Part of a data file ▸
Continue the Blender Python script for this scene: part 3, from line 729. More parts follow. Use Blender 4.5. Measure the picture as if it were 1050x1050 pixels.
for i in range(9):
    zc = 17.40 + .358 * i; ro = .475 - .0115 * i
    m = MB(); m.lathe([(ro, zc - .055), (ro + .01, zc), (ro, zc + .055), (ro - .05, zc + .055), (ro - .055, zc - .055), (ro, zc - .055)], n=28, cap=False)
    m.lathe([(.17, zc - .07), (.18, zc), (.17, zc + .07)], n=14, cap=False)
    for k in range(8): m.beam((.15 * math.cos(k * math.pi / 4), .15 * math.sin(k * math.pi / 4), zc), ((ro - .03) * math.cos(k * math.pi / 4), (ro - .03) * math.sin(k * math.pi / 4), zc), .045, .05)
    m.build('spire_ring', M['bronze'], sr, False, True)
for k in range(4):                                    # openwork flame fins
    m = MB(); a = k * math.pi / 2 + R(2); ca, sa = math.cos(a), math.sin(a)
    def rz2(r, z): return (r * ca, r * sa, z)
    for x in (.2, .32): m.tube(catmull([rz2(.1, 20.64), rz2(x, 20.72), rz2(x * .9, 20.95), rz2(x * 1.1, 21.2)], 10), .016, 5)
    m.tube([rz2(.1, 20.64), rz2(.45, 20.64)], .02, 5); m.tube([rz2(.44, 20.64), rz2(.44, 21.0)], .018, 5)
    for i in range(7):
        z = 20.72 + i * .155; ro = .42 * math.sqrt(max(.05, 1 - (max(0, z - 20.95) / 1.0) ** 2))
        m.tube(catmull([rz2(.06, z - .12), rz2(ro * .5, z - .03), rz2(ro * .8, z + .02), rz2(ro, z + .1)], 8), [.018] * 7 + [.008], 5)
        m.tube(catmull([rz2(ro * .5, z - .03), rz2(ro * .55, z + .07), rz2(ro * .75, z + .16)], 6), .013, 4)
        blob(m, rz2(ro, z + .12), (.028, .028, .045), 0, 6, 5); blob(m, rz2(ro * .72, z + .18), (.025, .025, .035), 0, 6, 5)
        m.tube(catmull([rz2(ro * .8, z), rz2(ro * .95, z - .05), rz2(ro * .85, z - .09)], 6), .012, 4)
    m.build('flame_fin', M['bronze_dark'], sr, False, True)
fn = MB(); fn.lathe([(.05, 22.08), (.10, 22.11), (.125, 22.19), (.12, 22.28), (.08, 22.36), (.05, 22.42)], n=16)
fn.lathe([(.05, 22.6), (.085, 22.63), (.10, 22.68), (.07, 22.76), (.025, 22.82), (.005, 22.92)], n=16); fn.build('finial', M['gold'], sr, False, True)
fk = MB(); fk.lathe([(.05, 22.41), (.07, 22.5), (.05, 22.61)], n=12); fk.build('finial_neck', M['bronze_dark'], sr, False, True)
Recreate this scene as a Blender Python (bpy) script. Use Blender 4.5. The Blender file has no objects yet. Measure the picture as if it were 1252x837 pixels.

EXERCISE GOAL ▸ For the entries above, count the lines that contain the string "Measure", and state that number without further comment.

THE SOLUTION ▸ 2